Monthly Archives: June 2013

On Muffin Tins and the Bombing of Central Washington

You ever feel like you’re living in some kind of alternate reality?

My son came home from work (My son…work… See, right there, reality is already sliding into skiwhompus proportions.) this past Wednesday with the news that while he was greasing the backhoe, a bomb blast rocked his world. I wasn’t sure what seemed more wrong with that picture–my son greasing a backhoe, as opposed to, say, a muffin tin–or the fact that at 7  in the morning, in a tiny little town in central Washington, a WWII bomb was detonated.

Apparently it isn’t terribly uncommon for shed workers to find these devices coming in with the potatoes from the fields, or for farmers to dig them up and use them for lawn ornaments, not realizing their potential.

Nor is it, apparently, much of a stretch to imagine a sixteen year old employee driving your backhoe into a building; his boss thought maybe that explained the shock wave he felt inside.

My son drives backhoes?

Not to mention large trucks with heavily loaded trailers, and dump trucks. Through the middle of Moses Lake. Yeah.

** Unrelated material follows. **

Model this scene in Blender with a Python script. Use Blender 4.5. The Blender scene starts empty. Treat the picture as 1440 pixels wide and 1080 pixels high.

Ah, well. You have to learn behind the wheel of something, I suppose.

 


Ten Confessions For the Last Week of School

  1. That lady I just had a conversation with in the grocery store? I haven’t got a clue who she was. I swear to you that I’ve never seen that woman’s face before. Ever. Super disturbing, then, that she knew my name and all of my children’s names.
  2. I was secretly kind of glad to find six plagiarized essays in that last stack of grading. Sooooo much easier to grade. Zero. Done. No, you can’t redo it.
  3. Dear Daughter: I know you thought you were bringing your wardrobe back from college on your last trip home primarily to store it, but I’ve worn three of your skirts and two shirts in the past four days. If it makes you feel any better, my students think you have great taste. Also, that red sweater was mine, brand new, two years ago, and I only got to wear it once, so we’re even.
  4. I’m seriously weighing the pros and cons of having a large bonfire vs. filing the mountains of paper originals, tests, keys, etc.,  for classes I may never teach again. I had Juniors this year, and invented an entirely new curriculum for them. Next year I only have Sophomores. If I do get Juniors again, it will be after the next district curriculum adoption. Hmmmm. S’mores, anyone?
  5. I gave a (technically) B final an A in the grade book today. The student didn’t answer every question correctly, but she made me think, cry, and laugh hysterically, all in one essay.
  6. I have no idea what grade to give the OCD, ADHD student who, having never written (probably) an entire sentence before, has spent the past three weeks writing one, long, cathartic essay instead of doing any other assignment I’ve handed out. It’s rambling and grammatically incorrect and brilliant and has absolutely no bearing on anything to do with American Lit, except that it is American Lit–in its purest, most contemporary incarnation.
  7. I have to teach Day One of a college class in two days and I still have no lesson plan worked out. Not even close.
  8. I may or may not have taken attendance in third period today. But we had a really good debate about affirmative action, so my conscience is clear; if you missed it, well. The attendance office will never know about your absence, but your mind is infinitely poorer for it.
  9. Dear perfect-attendance student in third period: I’m not as generous as you think; I only bought you an entire bucket of strawberry ice cream because it cost half as much as the pint. Dear other perfect-attendance students: Don’t feel slighted. Do you have any idea how long it took me to find the bizarre food items you requested?
  10. I let two of my own children stay home from school for no other reason today than they didn’t feel like going, and I know very well what’s going on in their classrooms today. And no, I didn’t call their attendance offices either. Go ahead. Send me a letter.